## GIVEN REQUEST
Can you write out the whole listing exactly?

BEGIN DATA

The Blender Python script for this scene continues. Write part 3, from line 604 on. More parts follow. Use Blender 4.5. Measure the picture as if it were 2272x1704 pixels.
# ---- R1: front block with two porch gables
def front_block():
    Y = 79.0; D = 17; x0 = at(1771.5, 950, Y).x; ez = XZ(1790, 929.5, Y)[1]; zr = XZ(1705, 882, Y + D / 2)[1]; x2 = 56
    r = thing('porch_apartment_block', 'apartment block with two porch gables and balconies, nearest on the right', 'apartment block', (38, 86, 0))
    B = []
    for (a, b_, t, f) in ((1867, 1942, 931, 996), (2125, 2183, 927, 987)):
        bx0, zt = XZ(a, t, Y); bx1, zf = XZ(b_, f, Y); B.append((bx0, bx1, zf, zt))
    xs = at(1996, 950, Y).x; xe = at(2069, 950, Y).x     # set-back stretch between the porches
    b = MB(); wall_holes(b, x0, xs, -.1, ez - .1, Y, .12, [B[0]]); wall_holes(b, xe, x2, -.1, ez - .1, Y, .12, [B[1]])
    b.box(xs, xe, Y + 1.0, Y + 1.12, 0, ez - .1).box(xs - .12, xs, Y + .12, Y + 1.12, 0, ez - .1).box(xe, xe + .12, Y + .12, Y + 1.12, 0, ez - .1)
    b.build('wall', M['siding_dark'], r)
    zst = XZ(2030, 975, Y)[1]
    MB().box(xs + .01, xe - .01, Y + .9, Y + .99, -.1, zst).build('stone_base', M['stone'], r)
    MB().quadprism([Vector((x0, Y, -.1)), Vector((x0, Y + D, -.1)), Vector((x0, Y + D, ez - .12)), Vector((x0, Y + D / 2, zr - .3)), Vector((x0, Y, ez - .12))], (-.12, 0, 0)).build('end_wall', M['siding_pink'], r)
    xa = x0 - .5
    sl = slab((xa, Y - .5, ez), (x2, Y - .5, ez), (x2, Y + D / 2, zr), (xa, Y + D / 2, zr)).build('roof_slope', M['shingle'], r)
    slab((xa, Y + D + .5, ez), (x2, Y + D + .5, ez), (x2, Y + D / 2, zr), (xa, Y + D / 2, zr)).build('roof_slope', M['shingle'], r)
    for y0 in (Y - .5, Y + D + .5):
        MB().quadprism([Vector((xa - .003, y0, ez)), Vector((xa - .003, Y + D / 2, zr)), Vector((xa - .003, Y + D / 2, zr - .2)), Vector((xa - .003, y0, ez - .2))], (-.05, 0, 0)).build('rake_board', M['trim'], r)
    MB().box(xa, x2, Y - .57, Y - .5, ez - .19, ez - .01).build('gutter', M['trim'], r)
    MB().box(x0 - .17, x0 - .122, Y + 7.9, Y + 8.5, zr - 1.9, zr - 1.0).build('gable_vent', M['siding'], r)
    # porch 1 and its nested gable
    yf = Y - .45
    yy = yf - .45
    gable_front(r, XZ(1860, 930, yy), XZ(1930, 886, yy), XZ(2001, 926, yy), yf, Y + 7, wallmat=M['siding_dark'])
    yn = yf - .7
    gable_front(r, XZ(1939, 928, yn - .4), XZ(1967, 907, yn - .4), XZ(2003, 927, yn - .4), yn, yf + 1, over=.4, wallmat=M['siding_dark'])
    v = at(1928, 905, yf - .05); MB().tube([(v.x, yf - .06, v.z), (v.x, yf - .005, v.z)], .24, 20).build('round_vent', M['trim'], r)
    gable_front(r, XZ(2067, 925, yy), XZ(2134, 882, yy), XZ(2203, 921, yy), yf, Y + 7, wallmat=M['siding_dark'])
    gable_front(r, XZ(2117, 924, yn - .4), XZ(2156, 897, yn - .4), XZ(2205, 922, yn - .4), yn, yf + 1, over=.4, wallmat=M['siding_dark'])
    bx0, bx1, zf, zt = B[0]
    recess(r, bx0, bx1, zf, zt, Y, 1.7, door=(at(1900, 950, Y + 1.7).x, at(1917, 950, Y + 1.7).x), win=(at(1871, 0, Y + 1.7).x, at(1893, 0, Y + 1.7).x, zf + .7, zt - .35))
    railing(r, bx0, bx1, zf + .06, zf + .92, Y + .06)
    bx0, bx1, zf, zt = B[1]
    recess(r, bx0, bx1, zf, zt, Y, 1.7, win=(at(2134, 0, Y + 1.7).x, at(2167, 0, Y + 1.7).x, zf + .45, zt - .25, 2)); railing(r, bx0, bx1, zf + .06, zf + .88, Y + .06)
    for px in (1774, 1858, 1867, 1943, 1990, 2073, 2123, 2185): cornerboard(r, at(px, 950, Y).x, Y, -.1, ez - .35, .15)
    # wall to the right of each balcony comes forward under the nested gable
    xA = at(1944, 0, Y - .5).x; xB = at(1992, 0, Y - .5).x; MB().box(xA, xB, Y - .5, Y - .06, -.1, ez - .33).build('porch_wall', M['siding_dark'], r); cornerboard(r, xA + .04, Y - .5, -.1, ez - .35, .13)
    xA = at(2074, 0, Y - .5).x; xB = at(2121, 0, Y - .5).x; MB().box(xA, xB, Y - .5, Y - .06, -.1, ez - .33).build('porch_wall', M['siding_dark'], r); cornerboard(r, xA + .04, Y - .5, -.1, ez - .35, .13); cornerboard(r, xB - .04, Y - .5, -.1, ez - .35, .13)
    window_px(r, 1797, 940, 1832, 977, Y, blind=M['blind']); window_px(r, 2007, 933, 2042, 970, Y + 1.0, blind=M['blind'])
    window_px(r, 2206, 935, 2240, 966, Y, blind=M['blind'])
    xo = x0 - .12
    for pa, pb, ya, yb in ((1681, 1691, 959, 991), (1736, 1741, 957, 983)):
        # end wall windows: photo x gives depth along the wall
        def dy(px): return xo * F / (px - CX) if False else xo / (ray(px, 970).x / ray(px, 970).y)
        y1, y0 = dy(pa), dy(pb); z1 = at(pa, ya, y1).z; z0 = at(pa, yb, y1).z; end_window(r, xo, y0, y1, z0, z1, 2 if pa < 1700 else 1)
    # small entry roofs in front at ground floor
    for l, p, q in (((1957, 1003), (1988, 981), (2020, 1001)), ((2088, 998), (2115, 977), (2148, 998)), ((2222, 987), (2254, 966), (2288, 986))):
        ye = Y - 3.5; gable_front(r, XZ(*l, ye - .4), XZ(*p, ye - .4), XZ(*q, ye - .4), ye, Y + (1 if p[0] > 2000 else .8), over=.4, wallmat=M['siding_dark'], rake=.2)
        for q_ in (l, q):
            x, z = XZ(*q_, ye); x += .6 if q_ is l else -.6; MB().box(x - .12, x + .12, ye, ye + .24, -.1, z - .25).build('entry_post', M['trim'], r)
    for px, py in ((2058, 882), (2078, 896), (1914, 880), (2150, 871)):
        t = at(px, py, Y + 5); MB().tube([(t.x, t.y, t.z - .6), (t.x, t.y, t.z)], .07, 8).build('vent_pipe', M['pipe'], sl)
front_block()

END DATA

## EXERCISE RESPONSE
The Blender Python script for this scene continues. Write part 3, from line 604 on. More parts follow. Use Blender 4.5. Measure the picture as if it were 2272x1704 pixels.
# ---- R1: front block with two porch gables
def front_block():
    Y = 79.0; D = 17; x0 = at(1771.5, 950, Y).x; ez = XZ(1790, 929.5, Y)[1]; zr = XZ(1705, 882, Y + D / 2)[1]; x2 = 56
    r = thing('porch_apartment_block', 'apartment block with two porch gables and balconies, nearest on the right', 'apartment block', (38, 86, 0))
    B = []
    for (a, b_, t, f) in ((1867, 1942, 931, 996), (2125, 2183, 927, 987)):
        bx0, zt = XZ(a, t, Y); bx1, zf = XZ(b_, f, Y); B.append((bx0, bx1, zf, zt))
    xs = at(1996, 950, Y).x; xe = at(2069, 950, Y).x     # set-back stretch between the porches
    b = MB(); wall_holes(b, x0, xs, -.1, ez - .1, Y, .12, [B[0]]); wall_holes(b, xe, x2, -.1, ez - .1, Y, .12, [B[1]])
    b.box(xs, xe, Y + 1.0, Y + 1.12, 0, ez - .1).box(xs - .12, xs, Y + .12, Y + 1.12, 0, ez - .1).box(xe, xe + .12, Y + .12, Y + 1.12, 0, ez - .1)
    b.build('wall', M['siding_dark'], r)
    zst = XZ(2030, 975, Y)[1]
    MB().box(xs + .01, xe - .01, Y + .9, Y + .99, -.1, zst).build('stone_base', M['stone'], r)
    MB().quadprism([Vector((x0, Y, -.1)), Vector((x0, Y + D, -.1)), Vector((x0, Y + D, ez - .12)), Vector((x0, Y + D / 2, zr - .3)), Vector((x0, Y, ez - .12))], (-.12, 0, 0)).build('end_wall', M['siding_pink'], r)
    xa = x0 - .5
    sl = slab((xa, Y - .5, ez), (x2, Y - .5, ez), (x2, Y + D / 2, zr), (xa, Y + D / 2, zr)).build('roof_slope', M['shingle'], r)
    slab((xa, Y + D + .5, ez), (x2, Y + D + .5, ez), (x2, Y + D / 2, zr), (xa, Y + D / 2, zr)).build('roof_slope', M['shingle'], r)
    for y0 in (Y - .5, Y + D + .5):
        MB().quadprism([Vector((xa - .003, y0, ez)), Vector((xa - .003, Y + D / 2, zr)), Vector((xa - .003, Y + D / 2, zr - .2)), Vector((xa - .003, y0, ez - .2))], (-.05, 0, 0)).build('rake_board', M['trim'], r)
    MB().box(xa, x2, Y - .57, Y - .5, ez - .19, ez - .01).build('gutter', M['trim'], r)
    MB().box(x0 - .17, x0 - .122, Y + 7.9, Y + 8.5, zr - 1.9, zr - 1.0).build('gable_vent', M['siding'], r)
    # porch 1 and its nested gable
    yf = Y - .45
    yy = yf - .45
    gable_front(r, XZ(1860, 930, yy), XZ(1930, 886, yy), XZ(2001, 926, yy), yf, Y + 7, wallmat=M['siding_dark'])
    yn = yf - .7
    gable_front(r, XZ(1939, 928, yn - .4), XZ(1967, 907, yn - .4), XZ(2003, 927, yn - .4), yn, yf + 1, over=.4, wallmat=M['siding_dark'])
    v = at(1928, 905, yf - .05); MB().tube([(v.x, yf - .06, v.z), (v.x, yf - .005, v.z)], .24, 20).build('round_vent', M['trim'], r)
    gable_front(r, XZ(2067, 925, yy), XZ(2134, 882, yy), XZ(2203, 921, yy), yf, Y + 7, wallmat=M['siding_dark'])
    gable_front(r, XZ(2117, 924, yn - .4), XZ(2156, 897, yn - .4), XZ(2205, 922, yn - .4), yn, yf + 1, over=.4, wallmat=M['siding_dark'])
    bx0, bx1, zf, zt = B[0]
    recess(r, bx0, bx1, zf, zt, Y, 1.7, door=(at(1900, 950, Y + 1.7).x, at(1917, 950, Y + 1.7).x), win=(at(1871, 0, Y + 1.7).x, at(1893, 0, Y + 1.7).x, zf + .7, zt - .35))
    railing(r, bx0, bx1, zf + .06, zf + .92, Y + .06)
    bx0, bx1, zf, zt = B[1]
    recess(r, bx0, bx1, zf, zt, Y, 1.7, win=(at(2134, 0, Y + 1.7).x, at(2167, 0, Y + 1.7).x, zf + .45, zt - .25, 2)); railing(r, bx0, bx1, zf + .06, zf + .88, Y + .06)
    for px in (1774, 1858, 1867, 1943, 1990, 2073, 2123, 2185): cornerboard(r, at(px, 950, Y).x, Y, -.1, ez - .35, .15)
    # wall to the right of each balcony comes forward under the nested gable
    xA = at(1944, 0, Y - .5).x; xB = at(1992, 0, Y - .5).x; MB().box(xA, xB, Y - .5, Y - .06, -.1, ez - .33).build('porch_wall', M['siding_dark'], r); cornerboard(r, xA + .04, Y - .5, -.1, ez - .35, .13)
    xA = at(2074, 0, Y - .5).x; xB = at(2121, 0, Y - .5).x; MB().box(xA, xB, Y - .5, Y - .06, -.1, ez - .33).build('porch_wall', M['siding_dark'], r); cornerboard(r, xA + .04, Y - .5, -.1, ez - .35, .13); cornerboard(r, xB - .04, Y - .5, -.1, ez - .35, .13)
    window_px(r, 1797, 940, 1832, 977, Y, blind=M['blind']); window_px(r, 2007, 933, 2042, 970, Y + 1.0, blind=M['blind'])
    window_px(r, 2206, 935, 2240, 966, Y, blind=M['blind'])
    xo = x0 - .12
    for pa, pb, ya, yb in ((1681, 1691, 959, 991), (1736, 1741, 957, 983)):
        # end wall windows: photo x gives depth along the wall
        def dy(px): return xo * F / (px - CX) if False else xo / (ray(px, 970).x / ray(px, 970).y)
        y1, y0 = dy(pa), dy(pb); z1 = at(pa, ya, y1).z; z0 = at(pa, yb, y1).z; end_window(r, xo, y0, y1, z0, z1, 2 if pa < 1700 else 1)
    # small entry roofs in front at ground floor
    for l, p, q in (((1957, 1003), (1988, 981), (2020, 1001)), ((2088, 998), (2115, 977), (2148, 998)), ((2222, 987), (2254, 966), (2288, 986))):
        ye = Y - 3.5; gable_front(r, XZ(*l, ye - .4), XZ(*p, ye - .4), XZ(*q, ye - .4), ye, Y + (1 if p[0] > 2000 else .8), over=.4, wallmat=M['siding_dark'], rake=.2)
        for q_ in (l, q):
            x, z = XZ(*q_, ye); x += .6 if q_ is l else -.6; MB().box(x - .12, x + .12, ye, ye + .24, -.1, z - .25).build('entry_post', M['trim'], r)
    for px, py in ((2058, 882), (2078, 896), (1914, 880), (2150, 871)):
        t = at(px, py, Y + 5); MB().tube([(t.x, t.y, t.z - .6), (t.x, t.y, t.z)], .07, 8).build('vent_pipe', M['pipe'], sl)
front_block()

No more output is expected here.